During this time of increasing “Porno Chic,” the country’s moral pearl clutchers loudly insisted that exposure to its contents turned people into delinquents and criminals. Sadly, for the wannabe censors, the President’s Commission on Obscenity and Pornography released a study in 1970 that concluded that there was no evidence to support the claims.

Regardless of these findings, the U.S. Supreme Court redefined obscenity in 1973 from being “utterly without socially redeeming value” to having no “serious literary, artistic, or scientific value” and thus not being protected by the First Amendment. Despite their obvious qualifications under this definition, Deep Throat, The Devil in Miss Jones, and Behind the Green Door were all successfully prosecuted that year. Porn, effectively, became illegal and theaters struggled to survive.

Now, the vague concept of “community standards” was introduced as the decision-making body that needed to be satisfied. Inspired by the battle, second-wave feminism pitted pro- and anti-porn forces against one another in a struggle to define sexual liberation for women. With this as backdrop, in 1976 Alice in Wonderland: An X-Rated Musical Comedy became the second porn film to earn a thumbs up from Ebert. The same year, The Opening of Misty Beethoven, starring Constance Money, Jamie Gillis, and Gloria Leonard, which many consider to be the highest example of porn excellence, was released successfully.

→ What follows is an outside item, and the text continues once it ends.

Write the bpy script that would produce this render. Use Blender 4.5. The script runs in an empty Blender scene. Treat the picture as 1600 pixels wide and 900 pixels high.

When Sony set its new-fangled VCR loose on the American market in 1975, things started to change. No longer forced to leave home to indulge in saucy entertainment, the public had the choice to stay in and rub one out sans the audience. Although still shunned in public, “X” rated videotapes outsold mainstream films during the late 1970s. Sadly for porn lovers, the continued popularity of home viewing convenience was accompanied by lower quality production values. And thus ended the Golden Age of Porn and most of the theaters that had screened it.